Norwich, November 11th 2014


Heave-ho, we head out of Bury, swinging round the sugar factory which belches white smoke into the crisp blue sky. It’s a short hop to Norwich across the flatlands of Norfolk but the sat-nav takes us on a wild goose chase around half the county before we arrive at our abode, a country club type joint, all golf courses and spa treatments. I HATE golf. It’s the refuge of the respectable Nazi. I immediately order a taxi to ferry me away from this hell. The driver is a cheeky chappie from Larkhall in Scotland. He wears a black waistcoat with a silver pinstripe and tells me about his daughter’s graduation. She’s the first of his family to go to university. I congratulate him but he’s more concerned with what the do is going to cost. Then he tells me he just won £1400 on the football. Every week he bets on three victories with both teams scoring. He mentions Acrington Stanley and I drift off into a daydream.

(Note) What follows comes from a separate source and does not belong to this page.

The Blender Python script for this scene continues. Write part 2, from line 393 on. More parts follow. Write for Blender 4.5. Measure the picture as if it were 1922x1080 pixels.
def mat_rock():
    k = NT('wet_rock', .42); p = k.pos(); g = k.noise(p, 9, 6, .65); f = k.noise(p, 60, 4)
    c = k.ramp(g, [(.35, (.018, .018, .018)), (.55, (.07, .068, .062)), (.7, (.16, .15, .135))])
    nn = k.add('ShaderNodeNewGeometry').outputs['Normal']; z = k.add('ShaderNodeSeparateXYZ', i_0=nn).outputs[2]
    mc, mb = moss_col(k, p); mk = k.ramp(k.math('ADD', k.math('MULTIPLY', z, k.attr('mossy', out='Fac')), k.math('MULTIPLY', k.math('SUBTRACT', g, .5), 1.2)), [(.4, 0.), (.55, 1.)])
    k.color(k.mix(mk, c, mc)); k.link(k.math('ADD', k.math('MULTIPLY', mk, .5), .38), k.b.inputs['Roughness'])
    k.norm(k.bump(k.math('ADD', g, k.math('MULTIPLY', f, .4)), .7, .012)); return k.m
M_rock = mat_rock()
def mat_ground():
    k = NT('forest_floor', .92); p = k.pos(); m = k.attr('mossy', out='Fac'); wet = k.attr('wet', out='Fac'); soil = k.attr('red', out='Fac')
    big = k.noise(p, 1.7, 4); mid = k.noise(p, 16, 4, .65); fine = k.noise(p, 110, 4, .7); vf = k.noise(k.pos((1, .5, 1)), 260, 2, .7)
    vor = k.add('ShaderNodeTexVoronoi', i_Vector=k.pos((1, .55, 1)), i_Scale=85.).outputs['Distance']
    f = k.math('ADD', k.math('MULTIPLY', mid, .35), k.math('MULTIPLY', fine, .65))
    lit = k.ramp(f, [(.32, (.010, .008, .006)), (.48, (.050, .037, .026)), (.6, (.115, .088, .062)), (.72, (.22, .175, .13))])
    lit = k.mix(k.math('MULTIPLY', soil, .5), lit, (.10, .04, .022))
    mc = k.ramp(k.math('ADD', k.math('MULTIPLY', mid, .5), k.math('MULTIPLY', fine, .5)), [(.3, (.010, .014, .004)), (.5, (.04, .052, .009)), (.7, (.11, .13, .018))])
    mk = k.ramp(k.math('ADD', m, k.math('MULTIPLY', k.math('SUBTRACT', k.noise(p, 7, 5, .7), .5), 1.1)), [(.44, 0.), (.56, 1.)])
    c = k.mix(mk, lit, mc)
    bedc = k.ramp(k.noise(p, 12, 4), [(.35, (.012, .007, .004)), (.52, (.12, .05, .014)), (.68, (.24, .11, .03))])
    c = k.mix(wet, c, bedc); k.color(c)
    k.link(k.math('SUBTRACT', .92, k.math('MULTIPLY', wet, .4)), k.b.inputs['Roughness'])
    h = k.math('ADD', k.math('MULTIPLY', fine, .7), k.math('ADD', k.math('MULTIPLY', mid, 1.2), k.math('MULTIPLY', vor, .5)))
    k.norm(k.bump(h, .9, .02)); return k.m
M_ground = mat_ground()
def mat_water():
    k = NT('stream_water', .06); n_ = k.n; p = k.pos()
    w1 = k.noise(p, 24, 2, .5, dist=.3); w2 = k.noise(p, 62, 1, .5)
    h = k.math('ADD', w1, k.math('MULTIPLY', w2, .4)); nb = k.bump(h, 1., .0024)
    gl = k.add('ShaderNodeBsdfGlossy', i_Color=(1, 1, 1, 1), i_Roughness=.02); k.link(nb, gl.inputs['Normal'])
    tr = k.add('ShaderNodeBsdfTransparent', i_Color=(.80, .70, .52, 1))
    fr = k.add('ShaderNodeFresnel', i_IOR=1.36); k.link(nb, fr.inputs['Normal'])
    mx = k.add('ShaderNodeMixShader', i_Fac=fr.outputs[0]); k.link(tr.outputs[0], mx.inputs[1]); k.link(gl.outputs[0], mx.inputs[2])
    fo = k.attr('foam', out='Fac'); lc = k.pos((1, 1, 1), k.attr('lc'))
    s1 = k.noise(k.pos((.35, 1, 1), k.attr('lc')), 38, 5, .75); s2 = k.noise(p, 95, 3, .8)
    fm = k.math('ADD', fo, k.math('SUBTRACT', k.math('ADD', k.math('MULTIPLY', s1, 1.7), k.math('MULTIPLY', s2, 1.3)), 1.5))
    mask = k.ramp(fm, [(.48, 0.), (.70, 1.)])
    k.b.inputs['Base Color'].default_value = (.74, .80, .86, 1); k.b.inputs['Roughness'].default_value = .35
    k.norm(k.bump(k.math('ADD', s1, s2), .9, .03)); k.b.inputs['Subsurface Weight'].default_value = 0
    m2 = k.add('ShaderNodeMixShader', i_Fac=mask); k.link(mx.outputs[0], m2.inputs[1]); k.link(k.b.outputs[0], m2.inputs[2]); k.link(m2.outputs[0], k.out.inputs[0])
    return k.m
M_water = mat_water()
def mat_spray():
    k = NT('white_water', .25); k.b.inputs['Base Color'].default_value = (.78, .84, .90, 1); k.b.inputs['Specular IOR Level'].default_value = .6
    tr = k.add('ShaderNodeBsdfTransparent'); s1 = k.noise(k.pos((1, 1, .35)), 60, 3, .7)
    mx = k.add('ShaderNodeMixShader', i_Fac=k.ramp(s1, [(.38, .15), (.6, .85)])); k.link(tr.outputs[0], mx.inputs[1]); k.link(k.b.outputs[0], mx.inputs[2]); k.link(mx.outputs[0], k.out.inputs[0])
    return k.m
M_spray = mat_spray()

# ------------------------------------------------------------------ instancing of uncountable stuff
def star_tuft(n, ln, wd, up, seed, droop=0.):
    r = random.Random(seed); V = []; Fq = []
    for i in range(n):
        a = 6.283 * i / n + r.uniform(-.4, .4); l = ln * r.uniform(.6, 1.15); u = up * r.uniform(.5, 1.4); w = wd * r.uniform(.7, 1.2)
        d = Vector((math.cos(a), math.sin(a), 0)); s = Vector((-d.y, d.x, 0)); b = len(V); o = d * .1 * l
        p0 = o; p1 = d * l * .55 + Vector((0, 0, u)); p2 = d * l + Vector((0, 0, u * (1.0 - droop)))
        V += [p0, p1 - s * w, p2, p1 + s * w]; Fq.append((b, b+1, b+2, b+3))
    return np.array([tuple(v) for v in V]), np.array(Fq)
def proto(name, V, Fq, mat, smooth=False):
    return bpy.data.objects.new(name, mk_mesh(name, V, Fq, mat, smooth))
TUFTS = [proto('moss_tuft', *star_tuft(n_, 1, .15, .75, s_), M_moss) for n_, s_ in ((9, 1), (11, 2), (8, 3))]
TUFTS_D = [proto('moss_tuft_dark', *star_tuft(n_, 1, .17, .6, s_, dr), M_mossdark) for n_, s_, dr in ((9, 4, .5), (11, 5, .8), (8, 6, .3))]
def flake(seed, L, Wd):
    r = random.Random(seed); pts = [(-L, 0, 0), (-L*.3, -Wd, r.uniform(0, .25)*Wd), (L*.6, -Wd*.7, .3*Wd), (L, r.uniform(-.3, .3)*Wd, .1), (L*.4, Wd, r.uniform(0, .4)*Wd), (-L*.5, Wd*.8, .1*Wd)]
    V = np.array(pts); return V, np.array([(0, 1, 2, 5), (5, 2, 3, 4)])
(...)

I get myself orientated around the venue and go looking for scran. I see some rough looking folk lurking in the lanes – hard eastern faces bitten by the sea, Viking types with ten inch stares. Tinsel is creeping into the crevices now and a vile conical structure blinks in a square in a vain attempt to ironise the traditional Christmas tree. It’s not ironic, it’s just shit.
The gig is the old Anglia TV studio of Sale of the Century fame. I was here in the nineties miming on some Euro pop show but any other details are lost to me now. My memory has become unreliable. I can’t tell the difference anymore between what happened and what I’ve invented. In this way we all construct our own past. I have decided that I was a welder before I became a cosmonaut.
The show is enjoyable, the punters warm. In the AM we all dash back into town for a day off. I take in two films, neither what the critics cracked them up to be. Mr. Turner is particularly galling, featuring as it does acting by Timothy Spall that curls wallpaper from thirty yards. But the real hack is director, Mike Leigh. And Nightcrawler is not what it thinks it is – satire – it’s cheap creep-horror in King of Comedy mode. It apes so many superior thrillers (Internal Affairs, Collateral, The Sweet Smell of Success) that it’s positively simian. Riz Ahmed, the hero of Four Lions, is the best thing in it by far. So I wonder out of the fleapit of Norwich’s Hollywood cinema in a daze of disappointment and as I’m making my way to the taxi rank spot the rump of the tour entourage in a pub called The Lawyer. It’s a friendly joint and I join the fray, downing several pints of pretend Guinness in an effort to ingratiate myself.
In the morning I stroll vacantly around an empty golf course by the hotel and watch some ducks doing their thing in a little pond. They seem unfazed by the prospect of imminent golf ball bombing raids. I am less so and take my leave, getting my feet wet in the dew and tangling with some brambles in a ditch: the call of the not-wild-at-all, the call of the slightly overgrown.